I’d only use this method if you want to make decorative wax fire starters as a gift.

For example, you can fill them with dried orange peels, cinnamon sticks, and other fragrant items.

Mine were ugly and practical, though: I used shredded paper, dryer lint, and sawdust. The sawdust one lasted over 15 minutes before burning out.

To make:

  1. Line muffin tins. You can use muffin liners or just cut squares of parchment paper.
  2. Fill the muffin tins with flammable materials. Dryer lint and sawdust work great, but you can also use decorative materials.
  3. Melt wax in a double boiler.
  4. Pour the wax over the material in the muffin tins.
  5. Fold the parchment paper over the material while the wax is still wet to make little packets.
muffin tin and Vaseline fire starters

6. Wax Coated Matches

wax coated matches

Burn Time: 1 Minute

You can coat matches in wax to make them waterproof. I don’t find it worth the effort to dip each match into wax. I’d rather store my matches in a waterproof container.

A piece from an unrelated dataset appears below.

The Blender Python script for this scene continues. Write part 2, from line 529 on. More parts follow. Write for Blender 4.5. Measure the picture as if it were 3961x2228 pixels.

But the wax does have the added benefit of helping the match burn for a bit longer than it usually would.

To make:

  1. Melt the wax in a double boiler. Have a tray lined with parchment paper nearby.
  2. Using tongs, dip individual matches in the melted wax. Set them on the tray to dry.
  3. Alternatively, dip an entire book of matches into the wax. This is much faster but doesn’t always coat all sides of the matches well.

Also read: Best waterproof matches

Do Wax Fire Starters Leave Residue?

There is a lot of debate about whether wax fire starters will leave behind residue. In most cases, they do not because the wax almost completely burns off.

Further, the amount of wax is minimal, so it shouldn’t leave residue in chimneys. Despite this, using wax fire starters in wood stoves is not recommended. Never use them in gas fireplaces or stoves.